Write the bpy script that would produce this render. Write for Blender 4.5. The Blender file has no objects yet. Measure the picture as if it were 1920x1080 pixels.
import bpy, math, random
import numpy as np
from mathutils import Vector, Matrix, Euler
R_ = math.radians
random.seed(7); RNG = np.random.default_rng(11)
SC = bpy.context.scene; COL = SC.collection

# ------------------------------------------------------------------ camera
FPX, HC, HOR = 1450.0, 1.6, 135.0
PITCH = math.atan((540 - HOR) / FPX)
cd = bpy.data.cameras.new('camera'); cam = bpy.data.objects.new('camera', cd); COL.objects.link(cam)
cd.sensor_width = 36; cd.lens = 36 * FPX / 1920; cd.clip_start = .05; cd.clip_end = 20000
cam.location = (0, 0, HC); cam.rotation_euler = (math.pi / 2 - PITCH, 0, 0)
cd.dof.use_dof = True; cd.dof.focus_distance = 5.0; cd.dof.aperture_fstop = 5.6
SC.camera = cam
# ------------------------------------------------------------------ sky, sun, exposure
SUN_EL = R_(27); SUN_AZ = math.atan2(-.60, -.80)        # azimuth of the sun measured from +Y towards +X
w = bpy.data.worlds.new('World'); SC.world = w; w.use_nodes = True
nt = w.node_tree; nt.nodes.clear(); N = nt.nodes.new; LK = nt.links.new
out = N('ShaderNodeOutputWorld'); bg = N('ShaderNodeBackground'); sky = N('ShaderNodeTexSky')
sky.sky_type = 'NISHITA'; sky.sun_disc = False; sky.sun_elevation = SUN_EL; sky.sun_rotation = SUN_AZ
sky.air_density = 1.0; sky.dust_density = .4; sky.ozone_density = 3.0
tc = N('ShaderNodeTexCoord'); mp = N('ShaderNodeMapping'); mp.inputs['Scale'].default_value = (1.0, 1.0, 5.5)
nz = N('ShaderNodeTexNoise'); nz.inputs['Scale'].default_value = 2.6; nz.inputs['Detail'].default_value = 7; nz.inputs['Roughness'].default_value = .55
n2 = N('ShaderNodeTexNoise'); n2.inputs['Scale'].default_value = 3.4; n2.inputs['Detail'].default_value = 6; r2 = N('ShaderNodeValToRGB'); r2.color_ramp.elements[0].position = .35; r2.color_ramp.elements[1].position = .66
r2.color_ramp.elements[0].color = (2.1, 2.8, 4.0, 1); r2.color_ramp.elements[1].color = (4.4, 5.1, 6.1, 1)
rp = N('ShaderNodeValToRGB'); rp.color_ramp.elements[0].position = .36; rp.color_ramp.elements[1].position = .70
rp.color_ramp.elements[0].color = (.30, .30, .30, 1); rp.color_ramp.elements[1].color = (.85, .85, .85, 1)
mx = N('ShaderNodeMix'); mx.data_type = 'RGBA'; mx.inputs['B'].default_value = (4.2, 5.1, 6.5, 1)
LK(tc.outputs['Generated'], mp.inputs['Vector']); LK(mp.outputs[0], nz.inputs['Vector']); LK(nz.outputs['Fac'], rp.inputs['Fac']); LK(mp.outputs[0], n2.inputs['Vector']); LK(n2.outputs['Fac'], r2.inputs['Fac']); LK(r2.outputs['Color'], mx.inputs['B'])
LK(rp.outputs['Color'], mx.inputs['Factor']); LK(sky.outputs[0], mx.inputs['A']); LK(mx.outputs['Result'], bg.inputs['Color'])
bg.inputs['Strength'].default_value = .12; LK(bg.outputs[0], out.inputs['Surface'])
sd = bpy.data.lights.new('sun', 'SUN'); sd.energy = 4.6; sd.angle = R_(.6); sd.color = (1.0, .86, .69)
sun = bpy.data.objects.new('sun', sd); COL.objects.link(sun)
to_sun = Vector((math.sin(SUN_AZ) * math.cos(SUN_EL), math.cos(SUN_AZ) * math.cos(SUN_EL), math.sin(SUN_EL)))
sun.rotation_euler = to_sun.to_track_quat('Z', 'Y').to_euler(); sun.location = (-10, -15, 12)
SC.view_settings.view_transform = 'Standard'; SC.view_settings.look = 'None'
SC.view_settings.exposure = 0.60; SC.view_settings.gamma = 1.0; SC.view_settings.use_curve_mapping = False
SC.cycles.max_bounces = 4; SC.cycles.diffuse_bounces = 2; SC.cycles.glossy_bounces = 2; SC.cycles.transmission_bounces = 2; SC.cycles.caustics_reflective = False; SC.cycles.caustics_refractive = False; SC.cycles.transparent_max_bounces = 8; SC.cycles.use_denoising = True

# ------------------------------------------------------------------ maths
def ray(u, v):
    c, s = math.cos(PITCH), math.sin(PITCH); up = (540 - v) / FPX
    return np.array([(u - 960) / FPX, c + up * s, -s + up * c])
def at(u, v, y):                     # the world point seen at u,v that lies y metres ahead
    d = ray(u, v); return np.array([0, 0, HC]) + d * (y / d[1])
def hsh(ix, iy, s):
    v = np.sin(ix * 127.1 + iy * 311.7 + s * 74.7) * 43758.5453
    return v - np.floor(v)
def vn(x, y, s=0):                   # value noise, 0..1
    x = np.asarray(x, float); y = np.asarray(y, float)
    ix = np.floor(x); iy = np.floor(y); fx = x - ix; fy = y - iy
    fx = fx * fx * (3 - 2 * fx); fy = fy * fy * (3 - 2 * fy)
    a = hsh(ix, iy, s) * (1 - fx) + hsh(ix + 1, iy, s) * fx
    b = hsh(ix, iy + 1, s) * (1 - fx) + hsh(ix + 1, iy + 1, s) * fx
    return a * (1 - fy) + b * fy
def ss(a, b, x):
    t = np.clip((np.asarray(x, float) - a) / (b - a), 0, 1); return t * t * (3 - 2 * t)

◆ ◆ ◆

**Exercise:**
The listing above should be transcribed in full, exactly as written.

**The solution:**
Write the bpy script that would produce this render. Write for Blender 4.5. The Blender file has no objects yet. Measure the picture as if it were 1920x1080 pixels.
import bpy, math, random
import numpy as np
from mathutils import Vector, Matrix, Euler
R_ = math.radians
random.seed(7); RNG = np.random.default_rng(11)
SC = bpy.context.scene; COL = SC.collection

# ------------------------------------------------------------------ camera
FPX, HC, HOR = 1450.0, 1.6, 135.0
PITCH = math.atan((540 - HOR) / FPX)
cd = bpy.data.cameras.new('camera'); cam = bpy.data.objects.new('camera', cd); COL.objects.link(cam)
cd.sensor_width = 36; cd.lens = 36 * FPX / 1920; cd.clip_start = .05; cd.clip_end = 20000
cam.location = (0, 0, HC); cam.rotation_euler = (math.pi / 2 - PITCH, 0, 0)
cd.dof.use_dof = True; cd.dof.focus_distance = 5.0; cd.dof.aperture_fstop = 5.6
SC.camera = cam
# ------------------------------------------------------------------ sky, sun, exposure
SUN_EL = R_(27); SUN_AZ = math.atan2(-.60, -.80)        # azimuth of the sun measured from +Y towards +X
w = bpy.data.worlds.new('World'); SC.world = w; w.use_nodes = True
nt = w.node_tree; nt.nodes.clear(); N = nt.nodes.new; LK = nt.links.new
out = N('ShaderNodeOutputWorld'); bg = N('ShaderNodeBackground'); sky = N('ShaderNodeTexSky')
sky.sky_type = 'NISHITA'; sky.sun_disc = False; sky.sun_elevation = SUN_EL; sky.sun_rotation = SUN_AZ
sky.air_density = 1.0; sky.dust_density = .4; sky.ozone_density = 3.0
tc = N('ShaderNodeTexCoord'); mp = N('ShaderNodeMapping'); mp.inputs['Scale'].default_value = (1.0, 1.0, 5.5)
nz = N('ShaderNodeTexNoise'); nz.inputs['Scale'].default_value = 2.6; nz.inputs['Detail'].default_value = 7; nz.inputs['Roughness'].default_value = .55
n2 = N('ShaderNodeTexNoise'); n2.inputs['Scale'].default_value = 3.4; n2.inputs['Detail'].default_value = 6; r2 = N('ShaderNodeValToRGB'); r2.color_ramp.elements[0].position = .35; r2.color_ramp.elements[1].position = .66
r2.color_ramp.elements[0].color = (2.1, 2.8, 4.0, 1); r2.color_ramp.elements[1].color = (4.4, 5.1, 6.1, 1)
rp = N('ShaderNodeValToRGB'); rp.color_ramp.elements[0].position = .36; rp.color_ramp.elements[1].position = .70
rp.color_ramp.elements[0].color = (.30, .30, .30, 1); rp.color_ramp.elements[1].color = (.85, .85, .85, 1)
mx = N('ShaderNodeMix'); mx.data_type = 'RGBA'; mx.inputs['B'].default_value = (4.2, 5.1, 6.5, 1)
LK(tc.outputs['Generated'], mp.inputs['Vector']); LK(mp.outputs[0], nz.inputs['Vector']); LK(nz.outputs['Fac'], rp.inputs['Fac']); LK(mp.outputs[0], n2.inputs['Vector']); LK(n2.outputs['Fac'], r2.inputs['Fac']); LK(r2.outputs['Color'], mx.inputs['B'])
LK(rp.outputs['Color'], mx.inputs['Factor']); LK(sky.outputs[0], mx.inputs['A']); LK(mx.outputs['Result'], bg.inputs['Color'])
bg.inputs['Strength'].default_value = .12; LK(bg.outputs[0], out.inputs['Surface'])
sd = bpy.data.lights.new('sun', 'SUN'); sd.energy = 4.6; sd.angle = R_(.6); sd.color = (1.0, .86, .69)
sun = bpy.data.objects.new('sun', sd); COL.objects.link(sun)
to_sun = Vector((math.sin(SUN_AZ) * math.cos(SUN_EL), math.cos(SUN_AZ) * math.cos(SUN_EL), math.sin(SUN_EL)))
sun.rotation_euler = to_sun.to_track_quat('Z', 'Y').to_euler(); sun.location = (-10, -15, 12)
SC.view_settings.view_transform = 'Standard'; SC.view_settings.look = 'None'
SC.view_settings.exposure = 0.60; SC.view_settings.gamma = 1.0; SC.view_settings.use_curve_mapping = False
SC.cycles.max_bounces = 4; SC.cycles.diffuse_bounces = 2; SC.cycles.glossy_bounces = 2; SC.cycles.transmission_bounces = 2; SC.cycles.caustics_reflective = False; SC.cycles.caustics_refractive = False; SC.cycles.transparent_max_bounces = 8; SC.cycles.use_denoising = True

# ------------------------------------------------------------------ maths
def ray(u, v):
    c, s = math.cos(PITCH), math.sin(PITCH); up = (540 - v) / FPX
    return np.array([(u - 960) / FPX, c + up * s, -s + up * c])
def at(u, v, y):                     # the world point seen at u,v that lies y metres ahead
    d = ray(u, v); return np.array([0, 0, HC]) + d * (y / d[1])
def hsh(ix, iy, s):
    v = np.sin(ix * 127.1 + iy * 311.7 + s * 74.7) * 43758.5453
    return v - np.floor(v)
def vn(x, y, s=0):                   # value noise, 0..1
    x = np.asarray(x, float); y = np.asarray(y, float)
    ix = np.floor(x); iy = np.floor(y); fx = x - ix; fy = y - iy
    fx = fx * fx * (3 - 2 * fx); fy = fy * fy * (3 - 2 * fy)
    a = hsh(ix, iy, s) * (1 - fx) + hsh(ix + 1, iy, s) * fx
    b = hsh(ix, iy + 1, s) * (1 - fx) + hsh(ix + 1, iy + 1, s) * fx
    return a * (1 - fy) + b * fy
def ss(a, b, x):
    t = np.clip((np.asarray(x, float) - a) / (b - a), 0, 1); return t * t * (3 - 2 * t)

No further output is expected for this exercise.